3D scene scripts
---

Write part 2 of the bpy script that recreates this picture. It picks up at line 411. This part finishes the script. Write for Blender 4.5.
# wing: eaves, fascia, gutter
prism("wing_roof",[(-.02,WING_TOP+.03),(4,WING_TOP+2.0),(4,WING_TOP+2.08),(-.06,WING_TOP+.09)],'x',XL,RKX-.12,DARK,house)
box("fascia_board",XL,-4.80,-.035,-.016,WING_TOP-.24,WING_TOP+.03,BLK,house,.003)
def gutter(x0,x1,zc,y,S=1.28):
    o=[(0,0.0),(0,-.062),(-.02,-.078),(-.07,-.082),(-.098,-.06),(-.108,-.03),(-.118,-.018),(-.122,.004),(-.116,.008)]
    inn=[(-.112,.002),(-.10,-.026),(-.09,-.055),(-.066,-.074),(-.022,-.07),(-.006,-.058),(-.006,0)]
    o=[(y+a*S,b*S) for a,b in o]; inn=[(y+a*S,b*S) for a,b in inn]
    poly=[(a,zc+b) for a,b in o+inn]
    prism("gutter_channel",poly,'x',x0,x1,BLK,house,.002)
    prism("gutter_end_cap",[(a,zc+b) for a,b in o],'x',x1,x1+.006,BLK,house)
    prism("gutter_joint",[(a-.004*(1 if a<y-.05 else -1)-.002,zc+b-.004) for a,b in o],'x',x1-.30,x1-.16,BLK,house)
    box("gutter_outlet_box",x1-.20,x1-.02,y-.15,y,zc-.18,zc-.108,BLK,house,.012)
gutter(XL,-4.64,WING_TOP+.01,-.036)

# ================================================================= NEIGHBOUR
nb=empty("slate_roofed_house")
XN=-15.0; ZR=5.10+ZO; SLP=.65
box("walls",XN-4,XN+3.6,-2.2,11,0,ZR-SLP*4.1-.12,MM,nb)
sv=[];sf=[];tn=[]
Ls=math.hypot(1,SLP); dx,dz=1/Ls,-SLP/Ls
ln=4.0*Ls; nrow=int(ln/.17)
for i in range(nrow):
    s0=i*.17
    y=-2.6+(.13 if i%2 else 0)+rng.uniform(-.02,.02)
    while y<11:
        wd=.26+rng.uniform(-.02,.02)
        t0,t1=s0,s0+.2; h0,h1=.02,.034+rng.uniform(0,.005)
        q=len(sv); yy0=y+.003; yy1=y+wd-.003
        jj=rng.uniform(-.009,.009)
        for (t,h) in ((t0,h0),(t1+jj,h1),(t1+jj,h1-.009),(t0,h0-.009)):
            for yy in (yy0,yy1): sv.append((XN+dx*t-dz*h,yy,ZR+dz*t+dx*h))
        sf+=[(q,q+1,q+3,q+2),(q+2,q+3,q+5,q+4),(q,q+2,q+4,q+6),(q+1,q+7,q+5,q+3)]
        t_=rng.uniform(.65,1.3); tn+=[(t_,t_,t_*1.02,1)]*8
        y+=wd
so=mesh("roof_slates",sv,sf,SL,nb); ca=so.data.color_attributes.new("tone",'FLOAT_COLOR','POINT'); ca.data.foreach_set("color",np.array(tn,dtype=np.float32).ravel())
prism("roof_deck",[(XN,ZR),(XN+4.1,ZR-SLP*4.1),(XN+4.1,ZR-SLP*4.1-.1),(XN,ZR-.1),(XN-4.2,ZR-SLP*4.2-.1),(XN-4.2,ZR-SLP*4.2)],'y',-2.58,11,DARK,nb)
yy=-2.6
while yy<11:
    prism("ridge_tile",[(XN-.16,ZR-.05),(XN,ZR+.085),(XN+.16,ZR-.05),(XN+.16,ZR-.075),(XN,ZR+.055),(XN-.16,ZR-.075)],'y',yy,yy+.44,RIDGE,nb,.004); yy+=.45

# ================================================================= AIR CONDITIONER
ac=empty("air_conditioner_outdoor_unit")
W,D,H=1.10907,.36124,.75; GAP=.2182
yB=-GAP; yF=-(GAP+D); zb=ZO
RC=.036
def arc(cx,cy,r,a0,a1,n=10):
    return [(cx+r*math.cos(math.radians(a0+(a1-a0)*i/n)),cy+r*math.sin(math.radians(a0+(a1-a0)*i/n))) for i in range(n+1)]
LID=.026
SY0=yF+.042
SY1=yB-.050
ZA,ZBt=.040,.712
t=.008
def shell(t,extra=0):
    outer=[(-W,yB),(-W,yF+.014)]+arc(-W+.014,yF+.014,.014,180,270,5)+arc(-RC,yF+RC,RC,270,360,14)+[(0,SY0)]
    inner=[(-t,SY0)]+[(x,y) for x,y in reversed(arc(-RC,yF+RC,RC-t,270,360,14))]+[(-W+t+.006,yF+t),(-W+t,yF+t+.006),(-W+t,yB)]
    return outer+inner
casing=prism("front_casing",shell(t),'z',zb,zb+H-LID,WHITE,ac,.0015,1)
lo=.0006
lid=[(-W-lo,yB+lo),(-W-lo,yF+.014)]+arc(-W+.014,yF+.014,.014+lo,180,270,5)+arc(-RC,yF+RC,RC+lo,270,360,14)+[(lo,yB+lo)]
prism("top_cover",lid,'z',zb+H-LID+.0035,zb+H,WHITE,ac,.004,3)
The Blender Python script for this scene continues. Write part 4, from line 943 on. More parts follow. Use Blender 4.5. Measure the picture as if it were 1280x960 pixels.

---

Prompt
Quote all the records exactly, please, leaving none out.

Answer in full
Write part 2 of the bpy script that recreates this picture. It picks up at line 411. This part finishes the script. Write for Blender 4.5.
# wing: eaves, fascia, gutter
prism("wing_roof",[(-.02,WING_TOP+.03),(4,WING_TOP+2.0),(4,WING_TOP+2.08),(-.06,WING_TOP+.09)],'x',XL,RKX-.12,DARK,house)
box("fascia_board",XL,-4.80,-.035,-.016,WING_TOP-.24,WING_TOP+.03,BLK,house,.003)
def gutter(x0,x1,zc,y,S=1.28):
    o=[(0,0.0),(0,-.062),(-.02,-.078),(-.07,-.082),(-.098,-.06),(-.108,-.03),(-.118,-.018),(-.122,.004),(-.116,.008)]
    inn=[(-.112,.002),(-.10,-.026),(-.09,-.055),(-.066,-.074),(-.022,-.07),(-.006,-.058),(-.006,0)]
    o=[(y+a*S,b*S) for a,b in o]; inn=[(y+a*S,b*S) for a,b in inn]
    poly=[(a,zc+b) for a,b in o+inn]
    prism("gutter_channel",poly,'x',x0,x1,BLK,house,.002)
    prism("gutter_end_cap",[(a,zc+b) for a,b in o],'x',x1,x1+.006,BLK,house)
    prism("gutter_joint",[(a-.004*(1 if a<y-.05 else -1)-.002,zc+b-.004) for a,b in o],'x',x1-.30,x1-.16,BLK,house)
    box("gutter_outlet_box",x1-.20,x1-.02,y-.15,y,zc-.18,zc-.108,BLK,house,.012)
gutter(XL,-4.64,WING_TOP+.01,-.036)

# ================================================================= NEIGHBOUR
nb=empty("slate_roofed_house")
XN=-15.0; ZR=5.10+ZO; SLP=.65
box("walls",XN-4,XN+3.6,-2.2,11,0,ZR-SLP*4.1-.12,MM,nb)
sv=[];sf=[];tn=[]
Ls=math.hypot(1,SLP); dx,dz=1/Ls,-SLP/Ls
ln=4.0*Ls; nrow=int(ln/.17)
for i in range(nrow):
    s0=i*.17
    y=-2.6+(.13 if i%2 else 0)+rng.uniform(-.02,.02)
    while y<11:
        wd=.26+rng.uniform(-.02,.02)
        t0,t1=s0,s0+.2; h0,h1=.02,.034+rng.uniform(0,.005)
        q=len(sv); yy0=y+.003; yy1=y+wd-.003
        jj=rng.uniform(-.009,.009)
        for (t,h) in ((t0,h0),(t1+jj,h1),(t1+jj,h1-.009),(t0,h0-.009)):
            for yy in (yy0,yy1): sv.append((XN+dx*t-dz*h,yy,ZR+dz*t+dx*h))
        sf+=[(q,q+1,q+3,q+2),(q+2,q+3,q+5,q+4),(q,q+2,q+4,q+6),(q+1,q+7,q+5,q+3)]
        t_=rng.uniform(.65,1.3); tn+=[(t_,t_,t_*1.02,1)]*8
        y+=wd
so=mesh("roof_slates",sv,sf,SL,nb); ca=so.data.color_attributes.new("tone",'FLOAT_COLOR','POINT'); ca.data.foreach_set("color",np.array(tn,dtype=np.float32).ravel())
prism("roof_deck",[(XN,ZR),(XN+4.1,ZR-SLP*4.1),(XN+4.1,ZR-SLP*4.1-.1),(XN,ZR-.1),(XN-4.2,ZR-SLP*4.2-.1),(XN-4.2,ZR-SLP*4.2)],'y',-2.58,11,DARK,nb)
yy=-2.6
while yy<11:
    prism("ridge_tile",[(XN-.16,ZR-.05),(XN,ZR+.085),(XN+.16,ZR-.05),(XN+.16,ZR-.075),(XN,ZR+.055),(XN-.16,ZR-.075)],'y',yy,yy+.44,RIDGE,nb,.004); yy+=.45

# ================================================================= AIR CONDITIONER
ac=empty("air_conditioner_outdoor_unit")
W,D,H=1.10907,.36124,.75; GAP=.2182
yB=-GAP; yF=-(GAP+D); zb=ZO
RC=.036
def arc(cx,cy,r,a0,a1,n=10):
    return [(cx+r*math.cos(math.radians(a0+(a1-a0)*i/n)),cy+r*math.sin(math.radians(a0+(a1-a0)*i/n))) for i in range(n+1)]
LID=.026
SY0=yF+.042
SY1=yB-.050
ZA,ZBt=.040,.712
t=.008
def shell(t,extra=0):
    outer=[(-W,yB),(-W,yF+.014)]+arc(-W+.014,yF+.014,.014,180,270,5)+arc(-RC,yF+RC,RC,270,360,14)+[(0,SY0)]
    inner=[(-t,SY0)]+[(x,y) for x,y in reversed(arc(-RC,yF+RC,RC-t,270,360,14))]+[(-W+t+.006,yF+t),(-W+t,yF+t+.006),(-W+t,yB)]
    return outer+inner
casing=prism("front_casing",shell(t),'z',zb,zb+H-LID,WHITE,ac,.0015,1)
lo=.0006
lid=[(-W-lo,yB+lo),(-W-lo,yF+.014)]+arc(-W+.014,yF+.014,.014+lo,180,270,5)+arc(-RC,yF+RC,RC+lo,270,360,14)+[(lo,yB+lo)]
prism("top_cover",lid,'z',zb+H-LID+.0035,zb+H,WHITE,ac,.004,3)
The Blender Python script for this scene continues. Write part 4, from line 943 on. More parts follow. Use Blender 4.5. Measure the picture as if it were 1280x960 pixels.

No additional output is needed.